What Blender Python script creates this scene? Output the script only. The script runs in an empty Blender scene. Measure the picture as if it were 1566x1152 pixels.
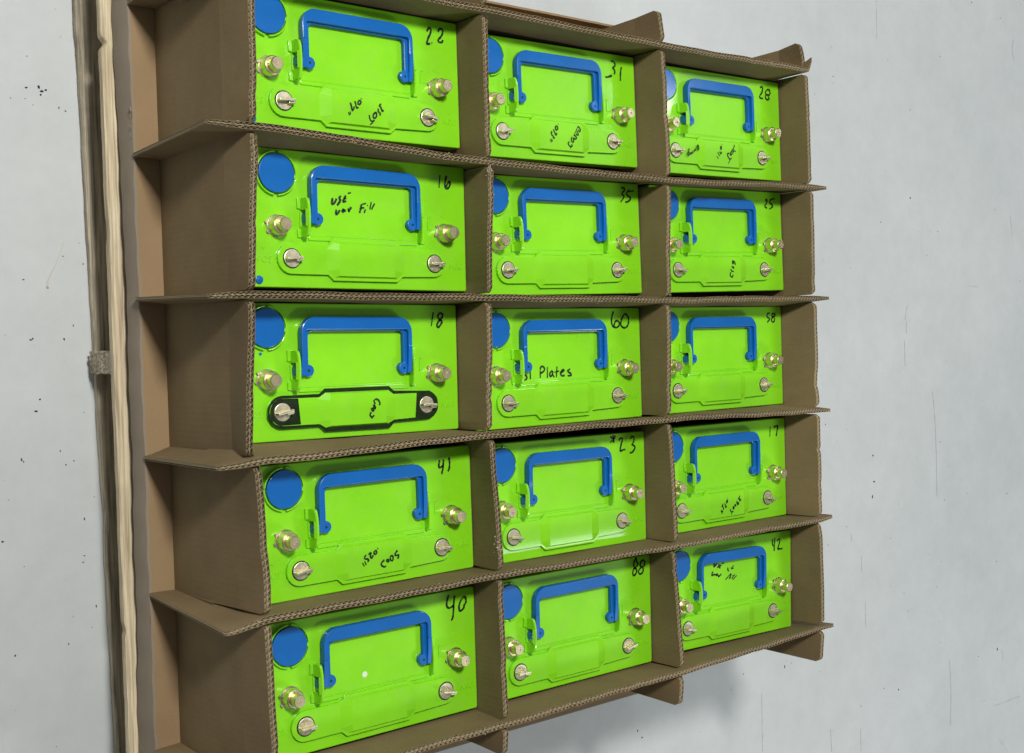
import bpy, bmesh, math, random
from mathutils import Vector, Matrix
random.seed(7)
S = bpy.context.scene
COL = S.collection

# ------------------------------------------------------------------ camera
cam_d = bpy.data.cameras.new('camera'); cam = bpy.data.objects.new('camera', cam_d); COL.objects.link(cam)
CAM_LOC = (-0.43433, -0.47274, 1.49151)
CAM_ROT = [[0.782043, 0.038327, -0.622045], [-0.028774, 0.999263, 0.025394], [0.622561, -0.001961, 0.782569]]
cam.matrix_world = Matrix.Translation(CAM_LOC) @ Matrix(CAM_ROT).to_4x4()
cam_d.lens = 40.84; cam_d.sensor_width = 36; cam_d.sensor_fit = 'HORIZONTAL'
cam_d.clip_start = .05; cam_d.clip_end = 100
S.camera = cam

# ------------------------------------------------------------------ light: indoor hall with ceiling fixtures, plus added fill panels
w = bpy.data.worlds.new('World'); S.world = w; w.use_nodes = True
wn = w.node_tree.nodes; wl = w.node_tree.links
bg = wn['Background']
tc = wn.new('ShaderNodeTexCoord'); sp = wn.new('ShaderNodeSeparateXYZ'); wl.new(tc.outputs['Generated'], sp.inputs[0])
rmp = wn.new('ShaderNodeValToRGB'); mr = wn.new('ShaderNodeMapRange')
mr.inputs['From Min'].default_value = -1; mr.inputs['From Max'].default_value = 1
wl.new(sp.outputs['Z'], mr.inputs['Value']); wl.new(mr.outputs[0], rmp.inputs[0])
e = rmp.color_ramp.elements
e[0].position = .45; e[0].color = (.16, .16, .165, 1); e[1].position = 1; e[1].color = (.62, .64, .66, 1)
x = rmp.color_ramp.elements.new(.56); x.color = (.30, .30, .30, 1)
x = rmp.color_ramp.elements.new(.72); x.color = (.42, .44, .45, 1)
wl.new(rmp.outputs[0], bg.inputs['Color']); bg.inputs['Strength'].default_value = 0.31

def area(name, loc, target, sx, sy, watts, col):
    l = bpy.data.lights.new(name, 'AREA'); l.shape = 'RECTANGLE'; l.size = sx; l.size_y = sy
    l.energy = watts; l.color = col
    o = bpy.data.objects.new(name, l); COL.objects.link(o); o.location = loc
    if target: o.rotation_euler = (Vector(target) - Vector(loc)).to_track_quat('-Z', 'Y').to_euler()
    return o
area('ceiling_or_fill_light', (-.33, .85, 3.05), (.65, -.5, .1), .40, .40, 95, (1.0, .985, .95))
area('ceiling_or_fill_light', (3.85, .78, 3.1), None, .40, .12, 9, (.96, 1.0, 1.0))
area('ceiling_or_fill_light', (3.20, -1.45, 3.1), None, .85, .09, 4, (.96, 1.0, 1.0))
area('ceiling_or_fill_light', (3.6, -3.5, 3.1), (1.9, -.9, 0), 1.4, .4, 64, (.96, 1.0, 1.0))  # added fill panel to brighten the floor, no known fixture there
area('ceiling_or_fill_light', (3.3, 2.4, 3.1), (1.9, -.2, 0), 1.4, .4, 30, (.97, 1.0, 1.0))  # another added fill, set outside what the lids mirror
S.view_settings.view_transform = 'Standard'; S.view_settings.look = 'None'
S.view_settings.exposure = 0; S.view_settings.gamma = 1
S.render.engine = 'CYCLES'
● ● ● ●
> _GIVEN INSTRUCTION_
Starting at the top of the listing above, please restate word for word each line up to and including the one that holds "COL = S.collection", omitting every image.

> _FINISHED ANSWER_
What Blender Python script creates this scene? Output the script only. The script runs in an empty Blender scene. Measure the picture as if it were 1566x1152 pixels.
import bpy, bmesh, math, random
from mathutils import Vector, Matrix
random.seed(7)
S = bpy.context.scene
COL = S.collection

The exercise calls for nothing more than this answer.